I was supposed to take this picture a really long time ago:
When I first moved here, the JFG Coffee building was totally vacant. There wasn't even glass in the windows. The painting on the side, which is so vivid there, was faded and a little peeling, and the sign on top, while intact, had seen better days. A couple of years ago I was walking around downtown and I tried to get a picture of the sign, but couldn't get the right angle from street level on Jackson:
I didn't realize at the time that the perfect angle is available if you stand on the Gay Street viaduct, because I hadn't explored enough in that direction to know that the viaduct existed. I was still a little uncertain about that end of town, but Bryan lived down that way, and informed me that I could take a picture of the whole sign from the viaduct. I started down that way once, but was asked for change by homeless people on both sides of the 100 block of Gay Street and ended up turning back before reaching the viaduct or taking the picture.

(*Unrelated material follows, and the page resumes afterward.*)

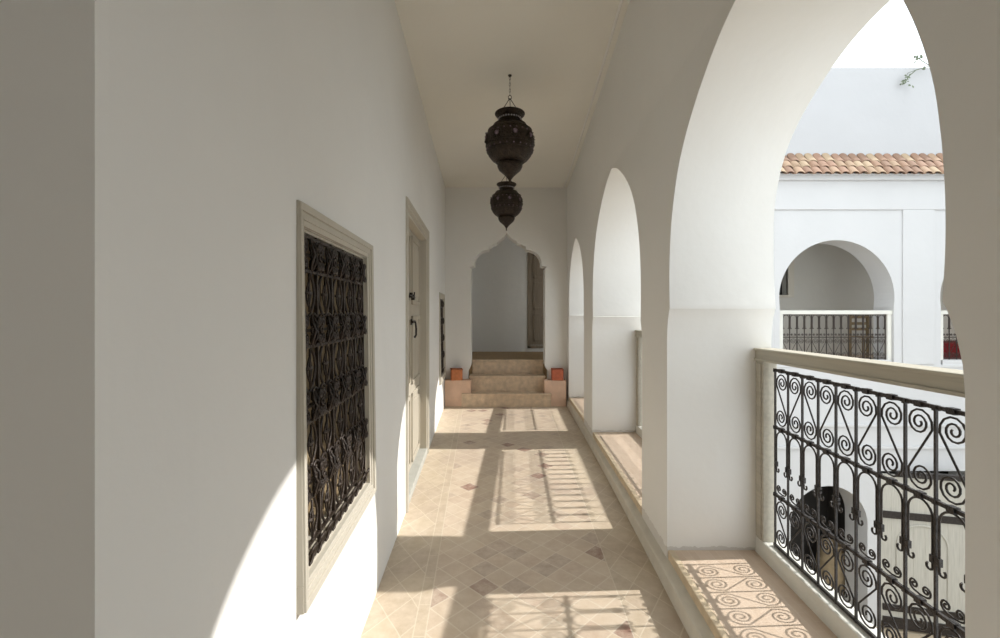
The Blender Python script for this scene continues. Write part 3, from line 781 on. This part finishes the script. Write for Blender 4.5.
# roof tiles over the cornice: three courses of round tiles
def tile_roof():
    me_attr = []
    mb = MB(); w = .170; rows = 3; run = .17; rise = .155
    cols = []
    pal = [(.27,.15,.095),(.33,.22,.14),(.24,.13,.085),(.42,.31,.20),(.31,.175,.12),(.22,.12,.08),(.38,.25,.165)]
    n = int((12.1-1.4)/w)
    for r in range(rows):
        yb = YF-.24+r*.10; zb = 3.86+r*.138
        for i in range(n):
            x = 1.4+w*(i+.5)+random.uniform(-.008, .008)+.02*r; c = random.choice(pal); k0 = len(mb.f)
            R0 = .090; R1 = .074; seg = 7; L = .15; tz = random.uniform(-.006, .006)
            for s_ in range(seg):
                a0 = PI*s_/seg; a1 = PI*(s_+1)/seg
                def pt(R, a, t_): return (x+R*math.cos(a), yb+L*t_, zb+tz+L*t_*1.25+R*math.sin(a)*.6)
                mb.quad(pt(R0, a0, 0), pt(R0, a1, 0), pt(R1, a1, 1), pt(R1, a0, 1))
                mb.quad(pt(R0-.016, a0, 0), pt(R0-.016, a1, 0), pt(R0, a1, 0), pt(R0, a0, 0))
                mb.quad(pt(R0-.016, a0, 0), pt(R0-.016, a1, 0), pt(R1-.016, a1, 1), pt(R1-.016, a0, 1))
            cols += [c]*(len(mb.f)-k0)
            # pan tile between
            k0 = len(mb.f); c = random.choice(pal)
            for s_ in range(4):
                a0 = PI+PI*s_/4; a1 = PI+PI*(s_+1)/4
                def pt2(R, a, t_): return (x+w/2+R*math.cos(a), yb+.02+L*t_, zb+.03+L*t_*1.25+R*math.sin(a)*.45)
                mb.quad(pt2(.07, a0, 0), pt2(.07, a1, 0), pt2(.07, a1, 1), pt2(.07, a0, 1))
            cols += [c]*(len(mb.f)-k0)
    m = bpy.data.materials.new('terracotta_roof_tile'); m.use_nodes = True; g = NG(m)
    at = g.n('ShaderNodeAttribute'); at.attribute_name = 'tint'; b = g.N['Principled BSDF']; b.inputs['Roughness'].default_value = .85
    tc = g.n('ShaderNodeTexCoord'); no = g.n('ShaderNodeTexNoise'); no.inputs['Scale'].default_value = 14; no.inputs['Detail'].default_value = 5
    g.L.new(tc.outputs['Object'], no.inputs['Vector'])
    g.L.new(g.mix(g.math('MULTIPLY', no.outputs['Fac'], .5), at.outputs['Color'], (.33, .245, .17, 1)), b.inputs['Base Color'])
    me = mb.mesh('roof_tiles', m, fix=False)
    ca = me.color_attributes.new('tint', 'FLOAT_COLOR', 'CORNER')
    for p, c in zip(me.polygons, cols):
        for li in p.loop_indices: ca.data[li].color = c+(1,)
    return me
t = thing('tiled_eave', 'row of curved terracotta roof tiles capping the wall across the courtyard', 'roof tiles', (0, 0, 0))
put('roof_tiles', tile_roof(), t)
mb = MB(); mb.prism([(YF-.20, 3.875), (YF+.12, 3.875), (YF+.12, 4.08)], lambda y, z: (1.42, y, z), lambda y, z: (12.15, y, z)); mb.build('mortar_bed', M['facade'], t)

# far railings
SF = .1414
def far_railing(xc, hw, label):
    n = 14; t = thing('far_balcony_railing', label, 'railing', (xc-n*SF/2-.04, YF+.08, .385), 0, 'railings across the courtyard')
    ir = M['rust']
    Zm = .43; Zt = .86
    for nm, z in (('bottom_bar', .03), ('middle_bar', Zm), ('top_bar', Zt)): put(nm, flat_rail(n*SF, r=.009).mesh(nm, ir), t, (.04, 0, z))
    bmh = bar_mesh(Zt, r=.007, joints=(Zm,), det='low').mesh('bar', ir)
    for i in range(n+1): put('bar', bmh, t, (.04+i*SF, 0, 0))
    lo = s_scroll(Zm-.04, w=SF, det='low', r=.005).mesh('scroll', ir); hp = hoop(Zt-Zm, w=SF, foot=.17, r=.006, det='low').mesh('hoop', ir); sm = small_scrolls(w=SF, det='low', r=.005).mesh('small_scroll', ir)
    for i in range(n):
        fl = i % 2
        put('scroll', lo, t, (.04+(i+fl)*SF, 0, .03), scale=((-1 if fl else 1), 1, 1)); put('hoop', hp, t, (.04+i*SF, 0, Zm)); put('small_scroll', sm, t, (.04+i*SF, 0, Zm+.008))
    mb = MB(); mb.box((-.06, -.05, Zt+.01), (n*SF+.14, .06, Zt+.085)); mb.build('handrail', M['curb'], t, bevel=.006)
    for x in (-.05, n*SF+.05):
        mb = MB(); mb.box((x, -.04, 0), (x+.08, .05, Zt+.01)); mb.build('post', M['curb'], t, bevel=.004)
    return t
far_railing(6.42, 1.05, 'iron railing framed in the round arch across the courtyard')
far_railing(9.49, 1.05, 'iron railing with red cloth behind it at the right across the courtyard')

# red cloth over low bench at right, chair behind the far railing
t = thing('bench', 'low bench under dark red cloth behind the right railing across the courtyard', 'bench', (9.2, YF+.42, base))
mb = MB(); mb.box((-.75, -.18, .30), (.75, .18, .42)); mb.build('cushion', M['red'], t, bevel=.03)
mb = MB(); mb.box((-.75, -.17, .06), (.75, .17, .30)); mb.build('red_skirt', M['red'], t, bevel=.01)
for sx in (-1, 1):
    for sy in (-1, 1):
        mb = MB(); mb.box((sx*.68-.03, sy*.13-.03, 0), (sx*.68+.03, sy*.13+.03, .07)); mb.build('leg', M['shutter'], t)
t = thing('wooden_chair', 'brown wooden chair behind the railing of the arch across the courtyard', 'chair', (7.82, YF+1.05, base))
for sx in (-1, 1):
    mb = MB(); mb.box((sx*.19-.02, -.2, 0), (sx*.19+.02, -.16, .45)); mb.build('leg', M['shutter'], t)
    mb = MB(); mb.box((sx*.19-.02, .16, 0), (sx*.19+.02, .2, .95)); mb.build('leg', M['shutter'], t)
mb = MB(); mb.box((-.22, -.21, .45), (.22, .2, .485)); mb.build('seat', M['shutter'], t, bevel=.005)
mb = MB(); 
for z in (.6, .72, .86): mb.box((-.18, .165, z), (.18, .19, z+.06))
mb.build('backrest', M['shutter'], t, bevel=.004)

# gate leaf ajar in the ground-floor doorway
t = thing('courtyard_gate', 'pale grey wooden gate with dark iron straps standing ajar on the ground floor', 'gate', (g0, YF-.02, GR), math.radians(-14))
GW, GH = 1.42, gtop-GR-.05
mb = MB(); mb.box((0, 0, .14), (GW, .07, GH))
for i in range(1, 8): mb.box((GW*i/8-.004, -.004, .14), (GW*i/8+.004, .002, GH))
mb.build('leaf', M['gatewood'], t, bevel=.004)
for nm, z, th in (('strap', GH+GR and FH(513)-GR, .13), ('strap', .42, .12), ('strap', .14, .2)):
    mb = MB(); mb.box((.03, -.03, z-th/2), (GW-.05, -.001, z+th/2)); mb.build(nm, M['iron'], t, bevel=.004)
mb = MB(); mb.box((.25, -.05, GH-.02), (GW+.05, .05, GH+.08)); mb.build('lintel_strap', M['iron'], t, bevel=.004)
mb = MB(); cxg, rg, hz = .66, .40, FH(521)-GR-.40
mb.tube([(cxg-rg, -.01, .62)]+[(cxg+rg*math.cos(PI-PI*i/16), -.01, hz+rg*math.sin(PI-PI*i/16)) for i in range(17)]+[(cxg+rg, -.01, .62)], .018, 6)
mb.build('wicket_moulding', M['gatewood'], t)
# little carved lattice beside the gate
t = thing('lattice_panel', 'small pale carved lattice panel low beside the courtyard gate', 'lattice', (8.60, YF-.08, -3.78))
mb = MB()
for i in range(4): mb.box((i*.13, 0, 0), (i*.13+.02, .02, .52))
for j in range(5): mb.box((0, 0, j*.125), (.41, .02, j*.125+.02))
mb.build('frame', M['gatewood'], t)
mb = MB()
for i in range(3):
    for j in range(4):
        c0 = (i*.13+.075, .01, j*.125+.072)
        mb.tube([(c0[0]+.045*math.cos(a), .01, c0[2]+.045*math.sin(a)) for a in [2*PI*q/10 for q in range(11)]], .010, 5)
mb.build('roundels', M['gatewood'], t)

# sprig over the far parapet
t = thing('leafy_branch', 'thin leafy sprig hanging over the top of the far parapet', 'branch', (FX(940, YF), YF+.10, FH(70, YF)))
mb = MB()
def br(pts, r):
    mb.tube(pts, r, 4)
o_ = Vector((0, 0, 0))
KB = YF/F
def q(px, py, dy=0): return ((px-940)*KB, -.1+dy, -(py-70)*KB)
br([(0.4, .0, -.1), q(945, 62), q(930, 66), q(916, 70), q(909, 76), q(904, 84)], .010)
br([q(930, 66), q(924, 62), q(918, 58), q(914, 56)], .007)
br([q(916, 70), q(908, 73), q(905, 78)], .006)
mb.build('stem', M['leaf'], t)
mb = MB()
for (px, py, n_) in ((904, 83, 7), (908, 80, 5), (907, 76, 4), (918, 57, 7), (915, 60, 4), (920, 60, 5), (922, 68, 3), (911, 86, 2)):
    for k in range(n_):
        a = random.uniform(0, 2*PI); l = random.uniform(.04, .08); c0 = Vector(q(px+random.uniform(-1.5, 1.5), py+random.uniform(-1.5, 1.5), random.uniform(-.04, .04)))
        d = Vector((math.cos(a), random.uniform(-.4, .4), math.sin(a))).normalized()*l; s_ = Vector((-d.z, .01, d.x))*.35
        mb.quad(c0, c0+d*.5+s_, c0+d, c0+d*.5-s_)
mb.build('leaves', M['leaf'], t, fix=False)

Bryan offered to walk down there with me someday so that I could get my good picture, but somehow we never got around to it. He never let me forget that, though, and every few weeks he would randomly throw a sentence or two into some email that had nothing to do with it:
"I'll send those forms up in runner mail, and hey, when are you walking down to Gay Street to take that picture of the JFG sign?"
Once he even took a picture of the sign himself on his way in from work and posted it on his facebook to taunt me. Still, I never got around to taking the picture because the building wasn't going anywhere, the sign wasn't going anywhere, and I thought we weren't either. There always seemed to be more time, and then suddenly Bryan is gone and there is no more time, but the sign is still there and this weekend we didn't have to work. Every time I tried to think of a place to go take pictures this weekend my immediate thought was, "Yeah, but you can't call Bryan and see if he wants to go," and then I didn't want to go any more. It's odd, because when Bryan was still here there were lots of times that I never gave it a thought and just got up on Saturday and went somewhere by myself, but this weekend it just seemed horrible that I would have to.
You always want what you can't have.
So the weekend came and almost went. On Sunday afternoon I went to go see a movie with some friends at the Tennessee Theatre on Gay Street, and after the movie was over and everyone was splitting off their separate ways I realized that I was alone, it was a beautiful sunny day, I missed Bryan, and I'd never walked to the viaduct to take that picture, so I just did it. No pause, no thought, off I went, and there was the angle and the photo and the sign and all of a sudden it was like my photography block was broken. There was something to take a picture of every few feet, and plain old buildings that I see every time I go downtown looked different and dramatic:
I found the stairs to the underside of Gay Street where it was raised in the early 1900's and saw the understructure beneath it and Jackson Avenue:
Even places that I had seen before looked interesting and new:
Bryan thought taking that picture would make me happy, and he was right. It did. I stood on the viaduct and I remembered all the emails and that facebook posting and the times he would just casually drop it into conversation over a meal or when we were doing something else, and I felt better. I remembered Bryan, and I felt ok. I think Bryan would be ok with it, too.
I'm going to go somewhere this weekend, and I'm going to take some pictures.
2 comments:
I can't really describe how big a smile this post made on my face.
--Tora
Joel, you make me happy. Not a day goes by that I don't think of Bryan and things we meant to do, and I am glad you took your picture. It is beautiful, just like Bryan said it would be!